Karbach Brewing marks 15 years with 15 days of Houston celebrations
Karbach turned its 15th birthday into 15 days of repeat visits, from an Astros watch party to a crawfish bash and a barrel-built time capsule. The prize is engagement, not one-night hype.

Karbach Brewing is treating its 15th anniversary less like a party and more like a playbook. The Houston brewery’s “15 for 15” campaign stretches across 15 consecutive days in May, turning one milestone into a run of reasons to come back, buy in, and stay connected to the brand.

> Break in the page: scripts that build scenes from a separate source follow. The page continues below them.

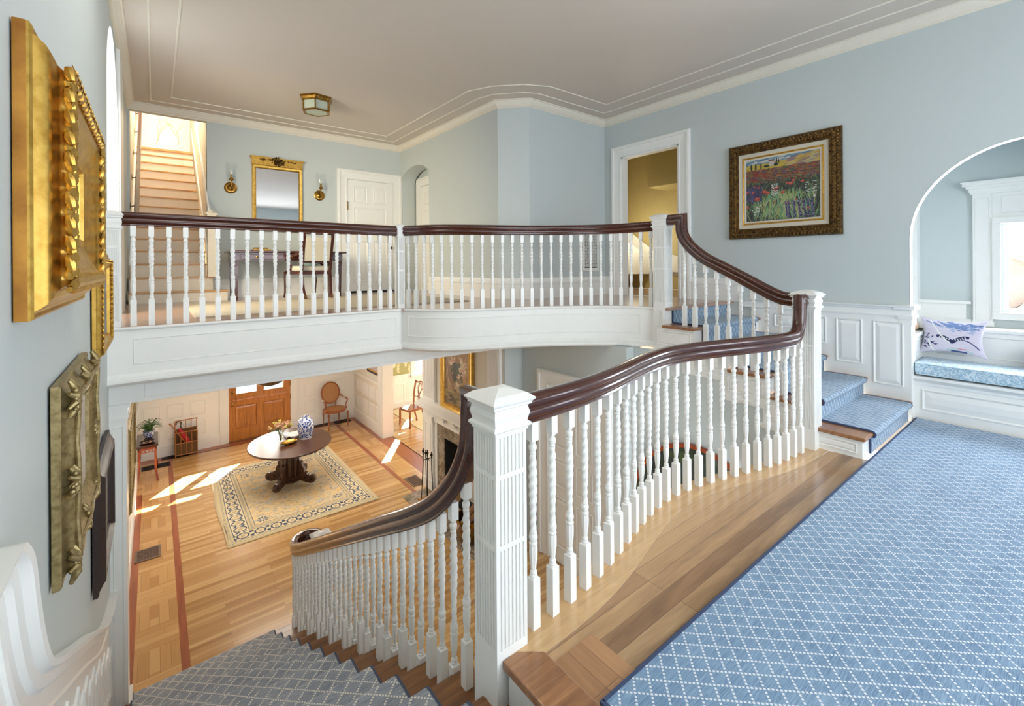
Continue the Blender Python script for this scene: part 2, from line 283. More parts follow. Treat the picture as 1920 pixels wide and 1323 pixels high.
# ------------------------------------------------------------------ mesh builder
class M:
    def __init__(s): s.v = []; s.f = []; s.uv = None
    def add(s, vs, fs):
        o = len(s.v); s.v += [tuple(p) for p in vs]; s.f += [tuple(i + o for i in f) for f in fs]; return s
    def box(s, x0, x1, y0, y1, z0, z1):
        return s.add([(x0, y0, z0), (x1, y0, z0), (x1, y1, z0), (x0, y1, z0), (x0, y0, z1), (x1, y0, z1), (x1, y1, z1), (x0, y1, z1)],
                     [(0, 3, 2, 1), (4, 5, 6, 7), (0, 1, 5, 4), (1, 2, 6, 5), (2, 3, 7, 6), (3, 0, 4, 7)])
    def prism(s, poly, z0, z1):       # polygon in xy, extruded in z
        n = len(poly); vs = [(x, y, z0) for x, y in poly] + [(x, y, z1) for x, y in poly]
        a = sum(poly[i][0] * poly[(i + 1) % n][1] - poly[(i + 1) % n][0] * poly[i][1] for i in range(n))
        idx = list(range(n)) if a > 0 else list(range(n))[::-1]
        fs = [tuple(idx[::-1]), tuple(i + n for i in idx)]
        for k in range(n):
            a0, b0 = idx[k], idx[(k + 1) % n]; fs.append((a0, b0, b0 + n, a0 + n))
        return s.add(vs, fs)
    def frameprism(s, O, U, V, Nn, poly, d0, d1):   # polygon in (u,v) extruded along N
        O, U, V, Nn = map(Vector, (O, U, V, Nn)); n = len(poly)
        vs = [O + U * a + V * b + Nn * d0 for a, b in poly] + [O + U * a + V * b + Nn * d1 for a, b in poly]
        fs = [tuple(range(n))[::-1], tuple(i + n for i in range(n))] + [(k, (k + 1) % n, (k + 1) % n + n, k + n) for k in range(n)]
        return s.add(vs, fs)
    def strip(s, A, B, closed=False): # quad strip between two rows of points
        n = len(A); fs = []
        for k in range(n if closed else n - 1):
            j = (k + 1) % n; fs.append((k, j, n + j, n + k))
        return s.add(list(A) + list(B), fs)
    def lathe(s, prof, cx=0, cy=0, cz=0, seg=24, rf=None, axis='z', sx=1.0, sy=1.0, caps=True):
        rows = []
        for (r, z) in prof:
            row = []
            for k in range(seg):
                t = 2 * PI * k / seg; rr = r * (rf(t, z) if rf else 1.0)
                a, b = rr * math.cos(t) * sx, rr * math.sin(t) * sy
                p = {'z': (a, b, z), 'y': (a, z, b), 'x': (z, a, b)}[axis]
                row.append((cx + p[0], cy + p[1], cz + p[2]))
            rows.append(row)
        vs = [p for r in rows for p in r]; fs = []
        for i in range(len(rows) - 1):
            for k in range(seg):
                j = (k + 1) % seg; fs.append((i * seg + k, i * seg + j, (i + 1) * seg + j, (i + 1) * seg + k))
        if caps: fs.append(tuple(range(seg))[::-1]); fs.append(tuple((len(rows) - 1) * seg + k for k in range(seg)))
        return s.add(vs, fs)
    def sweep(s, pts, prof, sides=None, closed=False, caps=True, up0=None, miter='v'):
        P = [Vector(p) for p in pts]; n = len(P); rows = []
        last = None
        for i in range(n):
            a = P[(i - 1) % n] if (closed or i > 0) else P[0]; b = P[(i + 1) % n] if (closed or i < n - 1) else P[-1]
            d1 = (P[i] - a); d2 = (b - P[i])
            if d1.length < 1e-9: d1 = d2
            if d2.length < 1e-9: d2 = d1
            d1.normalize(); d2.normalize(); t = (d1 + d2); t = t.normalized() if t.length > 1e-6 else d1
            cs = max(0.35, math.sqrt(max(0.0, (1 + d1.dot(d2)) / 2)))
            if sides is not None: sd = Vector(sides[i] if isinstance(sides, list) else sides)
            else:
                sd = Vector((t.y, -t.x, 0))
                sd = sd.normalized() if sd.length > 1e-4 else last
            last = sd
            up = sd.cross(t).normalized()
            # where the bend lies: in the vertical plane scale up, else scale side
            bend = (d2 - d1)
            ku = 1 / cs if abs(bend.dot(up)) >= abs(bend.dot(sd)) else 1.0
            ks = 1 / cs if abs(bend.dot(up)) < abs(bend.dot(sd)) else 1.0
            rows.append([P[i] + sd * (p * ks) + up * (q * ku) for p, q in prof])
        m = len(prof); vs = [p for r in rows for p in r]; fs = []
        for i in range(n if closed else n - 1):
            i2 = (i + 1) % n
            for k in range(m):
                j = (k + 1) % m; fs.append((i * m + k, i2 * m + k, i2 * m + j, i * m + j))
        if caps and not closed: fs.append(tuple(range(m))); fs.append(tuple((n - 1) * m + k for k in range(m))[::-1])
        return s.add(vs, fs)
    def tube(s, pts, r, seg=8, caps=True):
        P = [Vector(p) for p in pts]; n = len(P); rr = r if isinstance(r, (list, tuple)) else [r] * n; rows = []
        ref = Vector((0, 0, 1)) if abs((P[-1] - P[0]).normalized().z) < 0.9 else Vector((1, 0, 0))
        for i in range(n):
            t = (P[min(n - 1, i + 1)] - P[max(0, i - 1)]).normalized()
            a = t.cross(ref); a = a.normalized() if a.length > 1e-4 else Vector((1, 0, 0)); b = t.cross(a).normalized(); ref = a.cross(t) if abs(a.cross(t).dot(ref)) > 0.1 else ref
            rows.append([P[i] + (a * math.cos(2 * PI * k / seg) + b * math.sin(2 * PI * k / seg)) * rr[i] for k in range(seg)])
        vs = [p for r_ in rows for p in r_]; fs = []
        for i in range(n - 1):
            for k in range(seg): j = (k + 1) % seg; fs.append((i * seg + k, i * seg + j, (i + 1) * seg + j, (i + 1) * seg + k))
        if caps: fs.append(tuple(range(seg))[::-1]); fs.append(tuple((n - 1) * seg + k for k in range(seg)))
        return s.add(vs, fs)
    def ball(s, c, r, seg=12, rings=8, sz=1.0):
        prof = [(max(1e-4, r * math.sin(PI * i / rings)), -r * sz * math.cos(PI * i / rings)) for i in range(rings + 1)]
        return s.lathe(prof, c[0], c[1], c[2], seg, caps=False)
    def panel(s, O, U, V, Nn, u0, v0, u1, v1, w=0.03, h=0.012, inset=0.05, field=True):  # raised moulding ring + bevelled field
        def q(a, b, c): return Vector(O) + Vector(U) * a + Vector(V) * b + Vector(Nn) * c
        def ring(a, ha, b, hb):
            A = [q(u0 + a, v0 + a, ha), q(u1 - a, v0 + a, ha), q(u1 - a, v1 - a, ha), q(u0 + a, v1 - a, ha)]
            B = [q(u0 + b, v0 + b, hb), q(u1 - b, v0 + b, hb), q(u1 - b, v1 - b, hb), q(u0 + b, v1 - b, hb)]
            s.strip(A, B, True)
        ring(0, 0.0, 0.004, h); ring(0.004, h, w * 0.5, h * 0.9); ring(w * 0.5, h * 0.9, w, 0.001)
        if field and min(u1 - u0, v1 - v0) > 2 * (w + inset) + 0.01:
            ring(w + 0.004, 0.001, w + inset, h * 0.8)
            e = w + inset
            s.add([q(u0 + e, v0 + e, h * 0.8), q(u1 - e, v0 + e, h * 0.8), q(u1 - e, v1 - e, h * 0.8), q(u0 + e, v1 - e, h * 0.8)], [(0, 1, 2, 3)])
        return s
    def build(s, name, mat, parent=None, smooth=True, angle=35, bevel=0.0, fix=True):
        me = bpy.data.meshes.new(name); me.from_pydata(s.v, [], s.f); me.update()
        if fix:
            import bmesh
            bm = bmesh.new(); bm.from_mesh(me); bmesh.ops.recalc_face_normals(bm, faces=bm.faces); bm.to_mesh(me); bm.free()
        if smooth:
            me.polygons.foreach_set('use_smooth', [True] * len(me.polygons)); me.set_sharp_from_angle(angle=math.radians(angle))
        if s.uv is not None:
            l = me.uv_layers.new(name='UVMap'); co = np.empty(len(me.vertices) * 3); me.vertices.foreach_get('co', co)
            for lp in me.loops: l.data[lp.index].uv = s.uv[lp.vertex_index]
        me.materials.append(mat); o = bpy.data.objects.new(name, me); C.objects.link(o)
        if parent is not None: o.parent = parent
        if bevel: b = o.modifiers.new('edge', 'BEVEL'); b.width = bevel; b.segments = 2; b.limit_method = 'ANGLE'
        return o

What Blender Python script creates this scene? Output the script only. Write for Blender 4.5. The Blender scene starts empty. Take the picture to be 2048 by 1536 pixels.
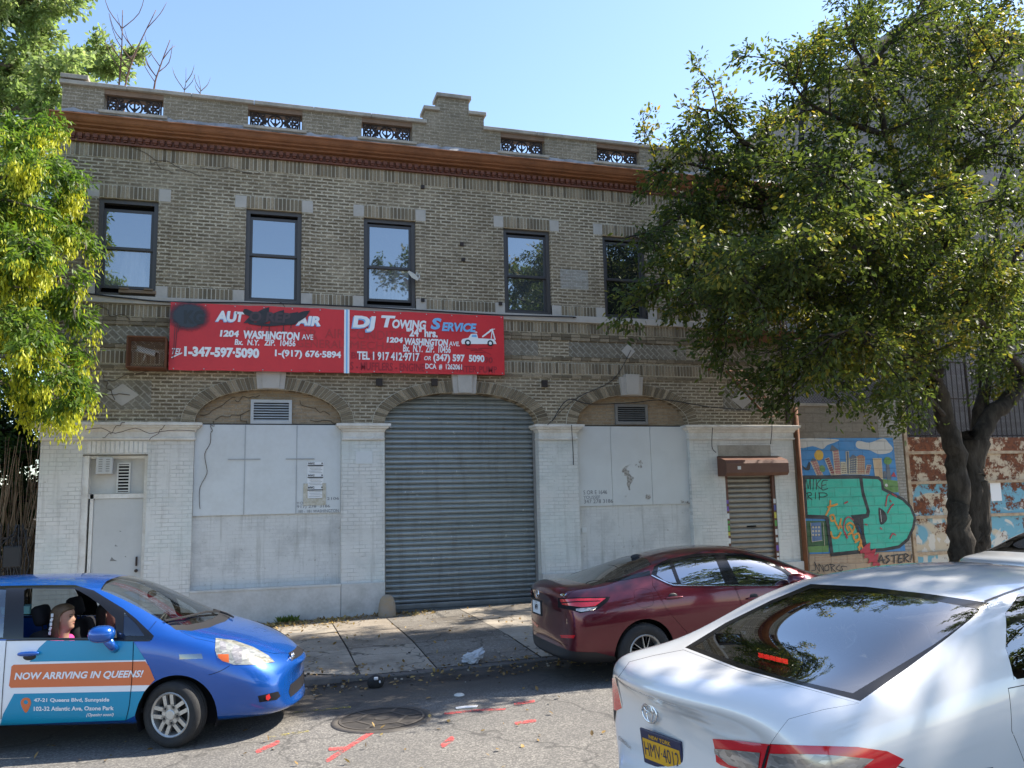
import bpy, bmesh, math, random
import numpy as np
from mathutils import Vector, Matrix, geometry
from mathutils.bvhtree import BVHTree
rad = math.radians
SC = bpy.context.scene
COL = SC.collection
# ------------------------------------------------------------------ camera
CAM = np.array([0.0, -16.0, 2.2])
FPX, YAW, PIT, ROL = 1668.35, 0.2952979, 0.137797, -0.0222113
FF = np.array([math.sin(YAW)*math.cos(PIT), math.cos(YAW)*math.cos(PIT), math.sin(PIT)])
_r0 = np.array([math.cos(YAW), -math.sin(YAW), 0.0]); _u0 = np.cross(_r0, FF)
RR = math.cos(ROL)*_r0 + math.sin(ROL)*_u0
UU = -math.sin(ROL)*_r0 + math.cos(ROL)*_u0
cd = bpy.data.cameras.new('camera'); cam = bpy.data.objects.new('camera', cd); COL.objects.link(cam)
cd.sensor_width = 36; cd.lens = FPX/2048*36; cd.clip_end = 2000; cd.clip_start = .05
cam.matrix_world = Matrix(((RR[0], UU[0], -FF[0], CAM[0]), (RR[1], UU[1], -FF[1], CAM[1]), (RR[2], UU[2], -FF[2], CAM[2]), (0, 0, 0, 1)))
SC.camera = cam
# ------------------------------------------------------------------ sky, sun, exposure
SUN_EL, SUN_AZ = 46.0, 1.2      # azimuth: degrees from +x towards the back of the buildings (+y)
w = bpy.data.worlds.new('World'); SC.world = w; w.use_nodes = True
nt = w.node_tree; bg = nt.nodes['Background']
sky = nt.nodes.new('ShaderNodeTexSky'); sky.sky_type = 'NISHITA'; sky.sun_disc = False
sky.sun_elevation = rad(SUN_EL); sky.sun_rotation = rad(90-SUN_AZ)
sky.air_density = 1.0; sky.dust_density = .6; sky.ozone_density = 2.4
nt.links.new(sky.outputs[0], bg.inputs[0]); bg.inputs[1].default_value = 0.115
ld = bpy.data.lights.new('sun', 'SUN'); ld.energy = 4.2; ld.angle = rad(.53); ld.color = (1, .93, .82)
sun = bpy.data.objects.new('sun', ld); COL.objects.link(sun)
sd = Vector((math.cos(rad(SUN_EL))*math.cos(rad(SUN_AZ)), math.cos(rad(SUN_EL))*math.sin(rad(SUN_AZ)), math.sin(rad(SUN_EL))))
sun.rotation_euler = sd.to_track_quat('Z', 'Y').to_euler(); sun.location = sd*60
SC.view_settings.view_transform = 'Standard'; SC.view_settings.look = 'None'
SC.view_settings.exposure = 1.58; SC.view_settings.gamma = 1

# ------------------------------------------------------------------ helpers
def ray(u, v): return RR*(u-1024)/FPX - UU*(v-768)/FPX + FF
def W(u, v, y=0.0):
    "point of the photograph on the upright plane at y"
    d = ray(u, v); return CAM + d*(y-CAM[1])/d[1]
def gz(x): return .02*max(-14.0, min(22.0, x))
def rz(x, y):
    "height of the road surface"
    return gz(x) + .05*max(0.0, min(5.0, -8.2-y))
def G(u, v, dz=0.0):
    "point of the photograph on the sloping ground"
    d = ray(u, v); t = 1.0
    z = 0
    for k in range(12):
        t = (z+dz-CAM[2])/d[2]; p = CAM+d*t; z = rz(p[0], p[1])
    return CAM+d*t

def link(o): COL.objects.link(o); return o
def mdata(name, verts, faces, mats=None, mi=None, smooth=False):
    me = bpy.data.meshes.new(name)
    me.from_pydata([tuple(v) for v in verts], [], faces)
    if mats:
        for m in (mats if isinstance(mats, (list, tuple)) else [mats]): me.materials.append(m)
    if mi: me.polygons.foreach_set('material_index', mi)
    if smooth: me.polygons.foreach_set('use_smooth', [True]*len(me.polygons))
    me.update(); return me
def obj(name, me, parent=None):
    o = bpy.data.objects.new(name, me); link(o)
    if parent is not None: o.parent = parent
    return o
def tag(o, label, cat, group=None):
    o['label'] = label; o['category'] = cat
    if group: o['group'] = group
    return o
def thing(name, label, cat, loc=(0, 0, 0), rot=(0, 0, 0), group=None):
    o = bpy.data.objects.new(name, None); link(o); o.location = loc; o.rotation_euler = rot
    o.empty_display_size = .3
    return tag(o, label, cat, group)
def struct(o, kind='structure'): o['kind'] = kind; return o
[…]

The centerpiece is a time capsule built from a repurposed beer barrel, a move that gives the celebration a longer memory than a typical anniversary toast. Fans can add notes, photos, and small mementos at anniversary events, and anyone who drops off a Karbach keepsake gets a surprise. The barrel will be reopened in 2041, when Karbach reaches its 30th anniversary, which makes the whole effort feel less like a promo and more like a marker of how the brewery wants to be remembered in Houston.
The calendar is packed with different hooks for different crowds. It starts May 1 with an Astros Watch Party, followed by the Wiener Dog Derby on May 2, the Cinco Cinco 5K and Hot Sauce Festival on May 3, a limited-edition merch drop on May 4, a mystery announcement on May 5, an Astros ticket giveaway on May 6, and The Brewmaster’s Table on May 7. The biggest stop comes May 9, when Karbach’s free Anniversary Bash brings live music, crawfish, local vendors, giveaways, and special-release beers into one full-day event.
That structure says a lot about how regional breweries are using anniversaries now. Rather than relying on a single crowded weekend, Karbach spread its celebration across a two-week window, creating multiple touchpoints that can pull back regulars, attract one-time visitors, and keep the brand circulating in local beer conversations. The pattern is practical: a merch drop on one day, a food-driven event on another, a ticket giveaway and then a benefit dinner, each one giving people a different reason to return to 2032 Karbach St. in Houston.

Chris Meyer, Karbach’s general manager, framed the celebration around giving back to Houston and honoring the brewery’s growth. That growth has been a major part of Karbach’s identity since founders Chuck Robertson, Ken Goodman, and Eric Warner launched the brewery in 2011. Anheuser-Busch acquired Karbach in 2016, when it described the brand as one of the country’s fastest-growing craft breweries, and Karbach’s own pitch now calls it Texas’ second-largest craft brewery.
The final signal comes after the anniversary window closes. Karbach plans to throw out the first pitch at an Astros game on May 15, tying the brewery’s birthday run back to one of Houston’s most visible civic rituals. For breweries watching how to turn a landmark year into sustained customer retention, that may be the real takeaway: make the celebration big, but keep giving people reasons to show up again.